Inmarsat did not launch those MSS. Later, Ofcom granted Inmarsat a further authorisation for CGC to use with a different MSS.

Viasat complained on the basis that Inmarsat had gained an advantage by “having the benefit of moved goalposts”. It maintained that the intention of the scheme was for a satellite focused system which would provide useful benefits for people on the ground in the form of a signal which would not otherwise be available for them because commercial providers had not provided it. The spectrum which was the subject of the application was valuable, but the selection mechanism did not require any payment to be made for it, presumably on the basis that there was an element of public benefit in the use of the spectrum. Inmarsat had now departed from that scheme by providing a commercial service, using valuable but free (to Inmarsat) spectrum, to a limited number of paying airlines (or their customers), and it had done so by devising a service with heavy use of ground based components which was not originally anticipated. If that sort of use had been apparently on offer at the time then others, including Viasat, would have wished to be able to apply for the free use of the spectrum as well. Viasat said this was unfair and anti-competitive.
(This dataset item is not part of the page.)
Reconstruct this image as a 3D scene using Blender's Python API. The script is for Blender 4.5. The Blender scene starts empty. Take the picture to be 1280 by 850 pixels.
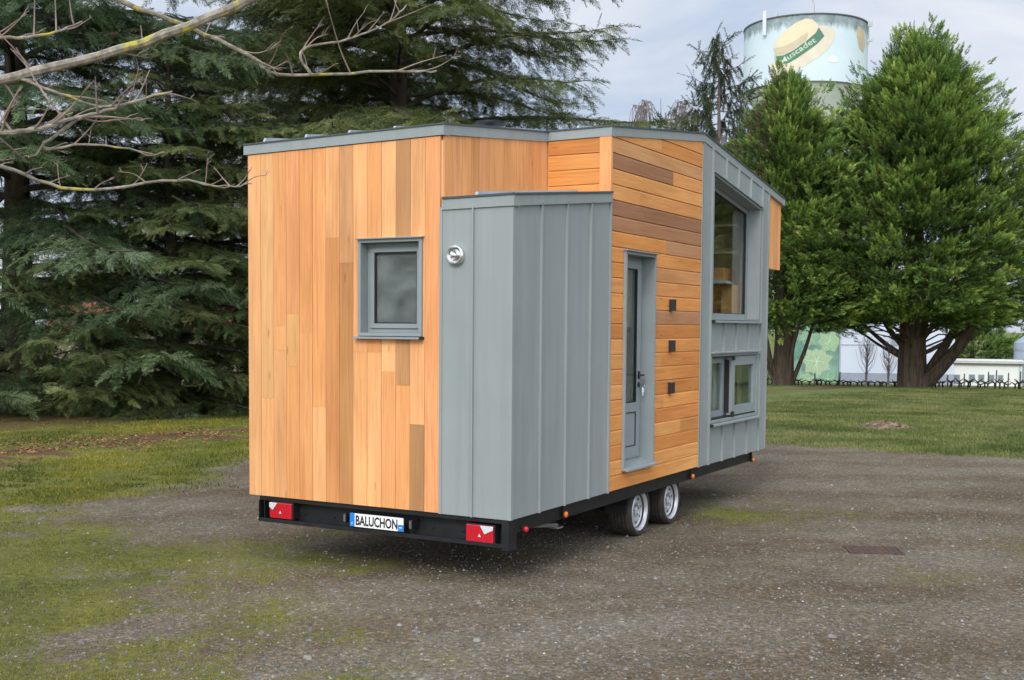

Viasat took court action in several EU jurisdictions including in the UK. It appealed the Ofcom decisions to the Competition Appeal Tribunal under section 192 of the Communications Act 2003. The CAT rejected Viasat's appeal in December 2018. Viasat appealed the CAT's decision to the Court of Appeal.

Separately, the CJEU had ruled in Viasat UK Ltd, Viasat Inc. v Institut belge des services postaux et des télécommunications (IBPT) (C-100/19) that a MSS operator could not be refused authorisation by a member state because it had not fulfilled coverage commitments. Complying with coverage commitments was not a requirement for authorisation. Separate EU legislation provided for their enforcement.

Court of Appeal decision

The first category of grounds of appeal flowed from the fact that Inmarsat did not observe the conditions in the initial authorisation and, instead, sought authorisation for an entirely new and different service to that envisaged when it applied for selection and authorisation. The court said that Viasat's argument that the non-observance of conditions automatically disqualified Ofcom from taking its decision was wrong in law. There was no inexorable connection between breach of conditions and authorisation.

Next, there was the argument that had Viasat known that the system would permit an operator, such as Inmarsat, to acquire scarce spectrum and then avoid its commitments and conditions, it also would have participated in the selection process. The court rejected this on the basis that the system did operate in a flexible way and Viasat had made a mistake about the law and not applied. The court therefore rejected the argument that there had been any breach of the principle of equality or transparency.

In a second group of issues, Viasat argued that the CGC and the satellite are not "complementary" as required by the definition of an mobile satellite system and a CGC. It also argued that the EAN system was not a "mobile satellite system" because there was no "mobile earth station". 

The Court of Appeal rejected both these arguments and dismissed the appeal.